ANAHEIM, Calif. — As Walt Disney Co. set out to renovate It’s a Small World at Disneyland, the company’s Imagineers had one thing in mind: Don’t mess it up.
Despite being one of the park’s oldest attractions, the ride is among the most popular — drawing about 6.7 million riders a year.
The challenge was to give the beloved attraction new vibrancy without altering the stylized look created by the Disney artist whose childlike illustrations influenced such classic animated films as “Cinderella,” “Alice in Wonderland” and “Peter Pan.”
The Imagineers consulted illustrator Mary Blair’s original drawings for inspiration as they undertook one of the most ambitious updates of the ride since it opened at the park in 1966.
After a year-long renovation, it reopened Friday with a new scene that depicts the “Spirit of America,” a relocated rain forest and 29 added Disney and Pixar characters inserted in the countries where their stories take place.
Whether the public will embrace the changes remains to be seen.
Some Disney purists have howled at the notion of Disney characters intruding on It’s a Small World — saying that their presence would destroy a historic work of art. Even the Blair family wrote a letter that labeled the move a “gross desecration.”
But Marty Sklar, executive vice president of Walt Disney Parks & Resorts and Imagineering ambassador, said the changes were subtle.

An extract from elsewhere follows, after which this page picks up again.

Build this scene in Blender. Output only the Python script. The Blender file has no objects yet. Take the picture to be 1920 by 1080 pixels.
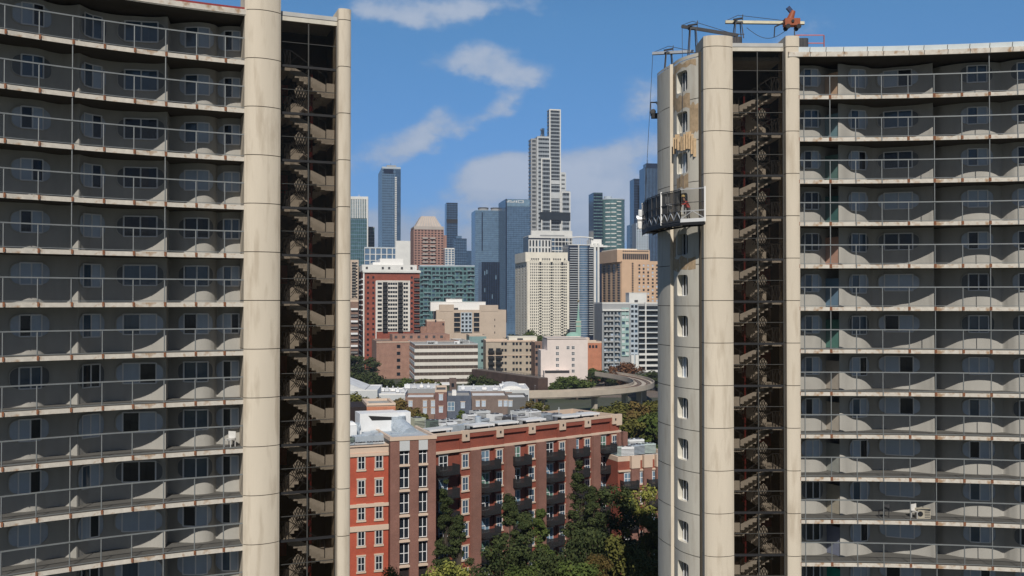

“None of this jumps out at you. That was one of the principles we set out to accomplish: that this is not going to become a Disney character ride,” he said. “The characters seamlessly appear in the scenes. They don’t say, ‘Look at me, look at me, look at me.’ ”

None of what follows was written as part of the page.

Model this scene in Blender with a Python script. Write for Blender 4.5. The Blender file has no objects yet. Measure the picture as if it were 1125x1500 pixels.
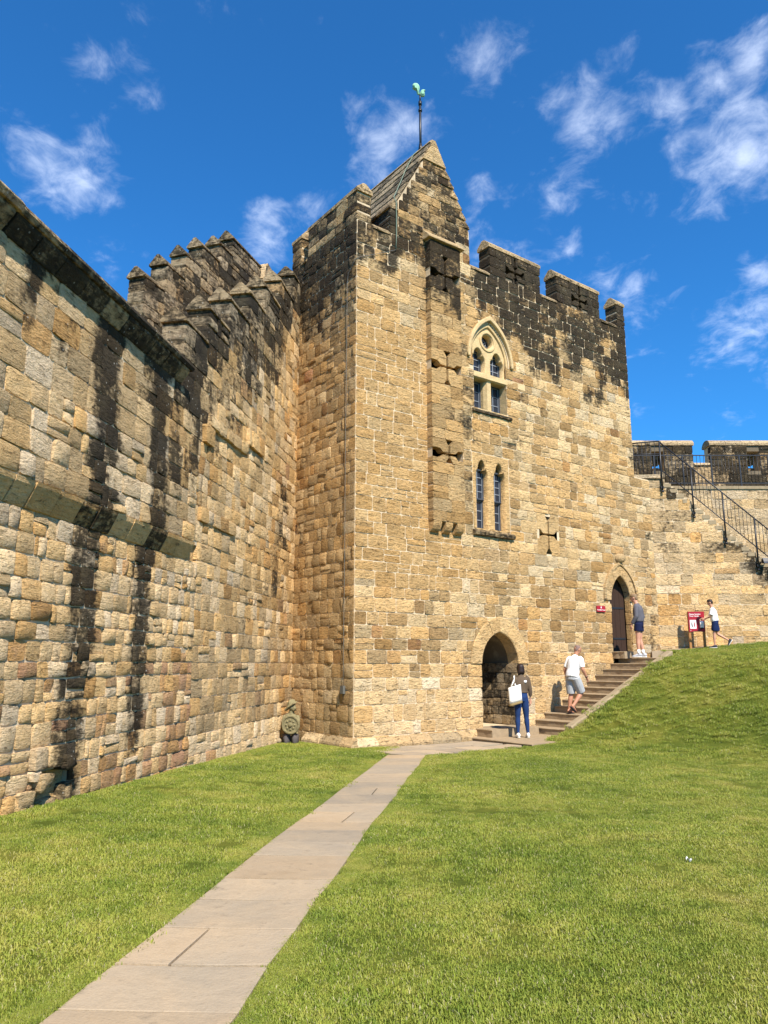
import bpy, math, random
import numpy as np
from mathutils import Vector, Matrix, noise as mnoise

sc = bpy.context.scene
C = sc.collection

# ---------------------------------------------------------------- camera
CAMZ = 1.6
F_PX, W_PX, H_PX = 1120.0, 1125.0, 1500.0
PITCH = math.atan(222.0/1120.0)
cam_d = bpy.data.cameras.new('camera'); cam = bpy.data.objects.new('camera', cam_d); C.objects.link(cam)
cam.location = (0, 0, CAMZ); cam.rotation_euler = (math.pi/2+PITCH, 0, 0)
cam_d.sensor_fit = 'VERTICAL'; cam_d.sensor_height = 24.0; cam_d.lens = 24.0*F_PX/H_PX
cam_d.clip_start = 0.05; cam_d.clip_end = 2000
sc.camera = cam

# ---------------------------------------------------------------- light and exposure
SUN_EL = math.radians(47.0)
SX, SY = 0.37, -0.929                      # horizontal direction towards the sun
sun_d = bpy.data.lights.new('sun', 'SUN'); sun_d.energy = 5.0; sun_d.angle = math.radians(0.53); sun_d.color = (1.0, 0.92, 0.80)
sun = bpy.data.objects.new('sun', sun_d); C.objects.link(sun); sun.location = (10, -20, 30)
sv = Vector((SX*math.cos(SUN_EL), SY*math.cos(SUN_EL), math.sin(SUN_EL))).normalized()
sun.rotation_euler = sv.to_track_quat('Z', 'Y').to_euler()
sc.view_settings.view_transform = 'Standard'; sc.view_settings.look = 'None'
sc.view_settings.exposure = 0.78; sc.view_settings.gamma = 1.0
sc.view_settings.use_curve_mapping = False
sc.render.engine = 'CYCLES'
sc.cycles.use_denoising = True
sc.cycles.max_bounces = 6

world = bpy.data.worlds.new('World'); sc.world = world; world.use_nodes = True
SKY_STRENGTH = 0.108
SKY_TINT = (0.20, 0.72, 1.16)
CLOUDS = [(-0.344,0.771,0.535,0.065,1),(-0.365,0.744,0.56,0.037,0.7),(-0.267,0.743,0.614,0.033,0.55),(-0.308,0.745,0.592,0.026,0.45),
 (-0.316,0.71,0.629,0.043,0.35),(-0.318,0.821,0.475,0.052,0.55),(0.0,0.803,0.596,0.062,0.72),(-0.03,0.773,0.634,0.028,0.65),
 (-0.144,0.849,0.508,0.052,0.9),(-0.081,0.835,0.544,0.039,0.65),(0.115,0.73,0.673,0.05,0.65),(0.224,0.77,0.597,0.065,0.85),
 (0.268,0.715,0.646,0.052,0.5),(0.316,0.733,0.602,0.039,0.55),(0.385,0.688,0.617,0.042,.85),(0.392,0.735,0.557,0.072,.85),
 (0.324,0.764,0.558,0.028,0.65),(0.197,0.821,0.535,0.037,0.55),(0.224,0.842,0.49,0.028,0.45),(0.301,0.847,0.439,0.052,0.6),
 (0.423,0.824,0.376,0.061,0.8),(0.426,0.795,0.433,0.03,0.6),(0.104,0.821,0.562,0.043,0.4),(-0.351,0.678,0.645,0.023,0.4),(0.355,0.71,0.608,0.052,0.6)]

class NT:
    """small helper to wire shader nodes"""
    def __init__(s, nt): s.t = nt; nt.nodes.clear()
    def n(s, typ, ins=None, **kw):
        nd = s.t.nodes.new(typ)
        for k, v in kw.items(): setattr(nd, k, v)
        for k, v in (ins or {}).items():
            if hasattr(v, 'is_output') : s.t.links.new(v, nd.inputs[k])
            else: nd.inputs[k].default_value = v
        return nd
    def m(s, op, a, b=0.0, c=None, clamp=False):
        ins = {0: a, 1: b}
        if c is not None: ins[2] = c
        return s.n('ShaderNodeMath', ins, operation=op, use_clamp=clamp).outputs[0]
    def vm(s, op, a, b=(0, 0, 0)):
        nd = s.n('ShaderNodeVectorMath', {0: a, 1: b}, operation=op)
        return nd.outputs['Value'] if op in ('DISTANCE', 'LENGTH', 'DOT_PRODUCT') else nd.outputs[0]
    def mr(s, v, a, b, c=0.0, d=1.0, smooth=True):
        return s.n('ShaderNodeMapRange', {0: v, 1: a, 2: b, 3: c, 4: d}, interpolation_type='SMOOTHSTEP' if smooth else 'LINEAR').outputs[0]
    def mix(s, f, a, b, mode='MIX'):
        nd = s.n('ShaderNodeMix', None, data_type='RGBA', blend_type=mode)
        for i, v in ((0, f), (6, a), (7, b)):
            if hasattr(v, 'is_output'): s.t.links.new(v, nd.inputs[i])
            else: nd.inputs[i].default_value = v if i == 0 else (tuple(v)+(1,))[:4]
        return nd.outputs[2]
    def noise(s, vec, scale, detail=6.0, rough=0.6, dist=0.0):
        return s.n('ShaderNodeTexNoise', {'Vector': vec, 'Scale': scale, 'Detail': detail, 'Roughness': rough, 'Distortion': dist}).outputs[0]
    def ramp(s, f, stops):
        nd = s.n('ShaderNodeValToRGB', {0: f}); el = nd.color_ramp.elements
        while len(el) < len(stops): el.new(0.5)
        for e, (p, c) in zip(el, stops): e.position = p; e.color = tuple(c)+(1,)
        return nd.outputs[0]

def build_world():
    w = NT(world.node_tree)
    sky = w.n('ShaderNodeTexSky', sky_type='NISHITA')
    sky.sun_disc = False; sky.sun_elevation = SUN_EL
    sky.sun_rotation = math.atan2(SX, SY)
    sky.altitude = 300; sky.air_density = 1.0; sky.dust_density = 0.25; sky.ozone_density = 2.2
    col = w.mix(1.0, sky.outputs[0], SKY_TINT, 'MULTIPLY')
    d = w.n('ShaderNodeTexCoord').outputs['Generated']
    dz = w.n('ShaderNodeSeparateXYZ', {0: d})
    # cloud sheet coordinates: the direction dropped onto a flat layer overhead
    inv = w.m('DIVIDE', 1.0, w.m('ADD', w.m('MAXIMUM', dz.outputs[2], 0.0), 0.22))
    pl = w.n('ShaderNodeVectorMath', {0: d, 'Scale': inv}, operation='SCALE').outputs[0]
    mask = w.mr(w.noise(pl, 1.1, 3), 0.55, 0.78, 0.0, 0.34)
    for (x, y, z, r, k) in CLOUDS:
        v = w.mr(w.vm('DISTANCE', d, (x, y, z)), 0.0, r*1.25, k, 0.0, False)
        mask = w.m('MAXIMUM', mask, v)
    st = w.n('ShaderNodeMapping', {0: pl, 2: (0, 0, 0.6), 3: (1.0, 0.85, 1.0)}).outputs[0]
    n1 = w.noise(st, 17.0, 9, 0.62, 0.35); n2 = w.noise(st, 6.5, 4, 0.5, 0.2)
    dens = w.m('ADD', w.m('MULTIPLY', mask, 0.80), w.m('ADD', w.m('MULTIPLY', w.m('SUBTRACT', n1, .5), 1.45), w.m('MULTIPLY', w.m('SUBTRACT', n2, .5), 1.1)))
    f = w.mr(dens, 0.19, 1.14, 0.0, 0.58)
    f = w.m('MULTIPLY', f, w.mr(dz.outputs[2], 0.0, 0.15))
    cc = w.mix(f, col, (7.6, 8.3, 9.6))
    bg = w.n('ShaderNodeBackground', {0: cc, 1: SKY_STRENGTH})
    out = w.n('ShaderNodeOutputWorld', {0: bg.outputs[0]})
build_world()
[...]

Change was unavoidable. The ride was built by Walt Disney for the 1964-65 World’s Fair in New York and transplanted to Southern California. After nearly 45 years, it was showing its age.
The water flume, which in its day represented a milestone in ride design, had been patched so many times that the boats would get hung up. Disney needed to close the attraction to replace the leaky water channel and the boats. The company wouldn’t say how much the renovation cost.
In Small World, the characters — which look like children playing dress-up — show up in the settings of their original stories: Peter Pan and Tinker Bell fly over one tower of the London Bridge; the Pinocchio marionette appears in a puppet show in Italy; Aladdin and Jasmine ride a flying carpet in the Middle East scene.